*EXERCISE INSTRUCTIONS*. Extract each line containing the string "pixels".

*DATA SECTION*.
┄┄┄┄┄┄
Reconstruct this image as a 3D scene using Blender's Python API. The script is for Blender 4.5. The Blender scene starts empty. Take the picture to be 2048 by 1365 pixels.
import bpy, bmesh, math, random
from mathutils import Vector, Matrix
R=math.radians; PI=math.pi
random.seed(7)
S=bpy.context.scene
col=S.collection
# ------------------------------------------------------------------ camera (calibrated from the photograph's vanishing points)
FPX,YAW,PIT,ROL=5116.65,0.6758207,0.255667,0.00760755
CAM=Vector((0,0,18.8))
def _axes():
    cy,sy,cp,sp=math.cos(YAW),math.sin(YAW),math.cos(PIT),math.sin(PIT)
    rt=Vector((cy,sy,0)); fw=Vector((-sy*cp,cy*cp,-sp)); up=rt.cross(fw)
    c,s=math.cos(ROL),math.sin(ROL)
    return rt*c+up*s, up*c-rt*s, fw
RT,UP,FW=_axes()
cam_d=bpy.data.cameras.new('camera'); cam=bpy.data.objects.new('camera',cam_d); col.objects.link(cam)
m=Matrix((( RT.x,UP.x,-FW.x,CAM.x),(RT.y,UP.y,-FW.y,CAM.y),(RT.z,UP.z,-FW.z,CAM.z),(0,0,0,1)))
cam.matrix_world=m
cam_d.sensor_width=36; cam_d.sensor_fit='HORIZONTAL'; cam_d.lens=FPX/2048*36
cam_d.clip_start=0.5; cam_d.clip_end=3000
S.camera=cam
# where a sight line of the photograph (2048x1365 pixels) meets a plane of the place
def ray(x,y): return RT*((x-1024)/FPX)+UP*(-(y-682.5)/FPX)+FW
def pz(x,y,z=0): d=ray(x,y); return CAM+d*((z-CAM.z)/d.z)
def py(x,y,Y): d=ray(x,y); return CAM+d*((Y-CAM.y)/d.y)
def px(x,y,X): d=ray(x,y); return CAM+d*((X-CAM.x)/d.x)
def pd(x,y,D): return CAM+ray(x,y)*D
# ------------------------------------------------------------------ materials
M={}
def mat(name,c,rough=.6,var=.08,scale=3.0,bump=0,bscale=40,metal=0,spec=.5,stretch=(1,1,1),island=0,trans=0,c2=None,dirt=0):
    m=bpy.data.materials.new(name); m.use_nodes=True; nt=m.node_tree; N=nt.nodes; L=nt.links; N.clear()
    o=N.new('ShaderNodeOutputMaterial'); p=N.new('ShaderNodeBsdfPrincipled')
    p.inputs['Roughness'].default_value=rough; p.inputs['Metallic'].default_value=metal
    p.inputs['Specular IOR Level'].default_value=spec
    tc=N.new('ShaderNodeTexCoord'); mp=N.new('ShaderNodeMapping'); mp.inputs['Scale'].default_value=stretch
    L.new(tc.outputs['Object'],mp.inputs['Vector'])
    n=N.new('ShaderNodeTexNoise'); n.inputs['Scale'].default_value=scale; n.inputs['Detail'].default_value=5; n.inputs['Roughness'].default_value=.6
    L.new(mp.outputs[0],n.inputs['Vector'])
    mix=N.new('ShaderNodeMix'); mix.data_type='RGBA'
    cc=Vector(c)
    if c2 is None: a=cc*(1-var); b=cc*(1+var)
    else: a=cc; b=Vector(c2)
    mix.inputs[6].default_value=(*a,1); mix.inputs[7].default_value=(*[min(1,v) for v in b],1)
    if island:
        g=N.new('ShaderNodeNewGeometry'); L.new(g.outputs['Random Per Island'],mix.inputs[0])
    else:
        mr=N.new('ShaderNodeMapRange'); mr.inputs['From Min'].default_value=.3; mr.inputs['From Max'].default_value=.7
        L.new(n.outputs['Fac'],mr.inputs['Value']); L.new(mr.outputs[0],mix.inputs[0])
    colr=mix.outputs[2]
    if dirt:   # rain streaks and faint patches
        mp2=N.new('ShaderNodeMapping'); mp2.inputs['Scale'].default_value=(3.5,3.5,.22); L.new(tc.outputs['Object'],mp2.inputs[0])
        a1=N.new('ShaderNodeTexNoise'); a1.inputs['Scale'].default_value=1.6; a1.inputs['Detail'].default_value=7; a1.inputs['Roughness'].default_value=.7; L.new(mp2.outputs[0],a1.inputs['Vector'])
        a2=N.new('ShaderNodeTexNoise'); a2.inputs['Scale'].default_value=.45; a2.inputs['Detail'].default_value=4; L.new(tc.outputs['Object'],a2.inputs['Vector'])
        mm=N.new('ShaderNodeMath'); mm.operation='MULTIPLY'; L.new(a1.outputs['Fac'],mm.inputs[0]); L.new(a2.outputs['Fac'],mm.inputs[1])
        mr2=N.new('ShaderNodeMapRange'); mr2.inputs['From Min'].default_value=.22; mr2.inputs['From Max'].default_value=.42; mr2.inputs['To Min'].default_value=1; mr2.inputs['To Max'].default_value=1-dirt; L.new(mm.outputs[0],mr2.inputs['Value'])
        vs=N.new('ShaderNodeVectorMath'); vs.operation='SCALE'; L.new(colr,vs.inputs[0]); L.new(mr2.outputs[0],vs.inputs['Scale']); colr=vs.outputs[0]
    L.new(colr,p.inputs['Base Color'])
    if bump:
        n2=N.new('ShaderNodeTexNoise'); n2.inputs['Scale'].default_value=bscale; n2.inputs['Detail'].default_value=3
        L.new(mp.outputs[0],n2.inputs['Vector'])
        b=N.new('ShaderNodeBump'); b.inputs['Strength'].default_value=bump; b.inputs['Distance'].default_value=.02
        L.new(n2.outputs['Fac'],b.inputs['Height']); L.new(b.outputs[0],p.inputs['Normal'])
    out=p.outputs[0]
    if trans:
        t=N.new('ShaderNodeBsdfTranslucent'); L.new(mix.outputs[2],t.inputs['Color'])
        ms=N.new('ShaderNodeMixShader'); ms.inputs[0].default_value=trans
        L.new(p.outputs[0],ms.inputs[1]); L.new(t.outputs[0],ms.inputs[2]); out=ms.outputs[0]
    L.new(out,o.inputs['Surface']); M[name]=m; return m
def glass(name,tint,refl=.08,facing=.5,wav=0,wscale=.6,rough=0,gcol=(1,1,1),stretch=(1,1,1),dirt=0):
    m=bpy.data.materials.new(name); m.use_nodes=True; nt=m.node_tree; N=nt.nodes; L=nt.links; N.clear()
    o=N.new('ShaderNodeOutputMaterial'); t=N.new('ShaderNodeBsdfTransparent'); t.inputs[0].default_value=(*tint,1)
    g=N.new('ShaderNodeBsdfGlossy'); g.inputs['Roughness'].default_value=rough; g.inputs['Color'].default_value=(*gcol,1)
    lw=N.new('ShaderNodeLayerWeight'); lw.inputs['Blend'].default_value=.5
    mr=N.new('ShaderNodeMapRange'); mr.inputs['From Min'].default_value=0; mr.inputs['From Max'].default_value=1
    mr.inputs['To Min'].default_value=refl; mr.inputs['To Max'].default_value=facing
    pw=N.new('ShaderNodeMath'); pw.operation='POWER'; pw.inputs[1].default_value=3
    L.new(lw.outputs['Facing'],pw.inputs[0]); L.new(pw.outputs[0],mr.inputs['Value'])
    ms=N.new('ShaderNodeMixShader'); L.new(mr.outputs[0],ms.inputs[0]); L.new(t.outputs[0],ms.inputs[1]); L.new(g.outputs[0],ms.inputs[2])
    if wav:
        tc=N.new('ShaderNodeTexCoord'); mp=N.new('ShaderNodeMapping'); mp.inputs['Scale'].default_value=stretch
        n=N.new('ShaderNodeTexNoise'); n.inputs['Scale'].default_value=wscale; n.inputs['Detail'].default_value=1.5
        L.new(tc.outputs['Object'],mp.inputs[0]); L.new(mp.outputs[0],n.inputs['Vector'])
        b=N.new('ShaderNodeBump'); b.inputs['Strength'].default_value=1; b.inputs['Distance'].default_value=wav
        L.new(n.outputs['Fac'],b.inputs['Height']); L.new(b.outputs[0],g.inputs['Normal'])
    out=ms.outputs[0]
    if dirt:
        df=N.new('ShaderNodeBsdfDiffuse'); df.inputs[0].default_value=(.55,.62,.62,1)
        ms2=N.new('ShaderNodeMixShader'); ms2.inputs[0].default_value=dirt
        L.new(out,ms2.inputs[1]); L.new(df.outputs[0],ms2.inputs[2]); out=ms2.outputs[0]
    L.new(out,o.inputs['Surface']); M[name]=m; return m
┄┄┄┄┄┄
*WORKED ANSWER*.
Reconstruct this image as a 3D scene using Blender's Python API. The script is for Blender 4.5. The Blender scene starts empty. Take the picture to be 2048 by 1365 pixels.
# where a sight line of the photograph (2048x1365 pixels) meets a plane of the place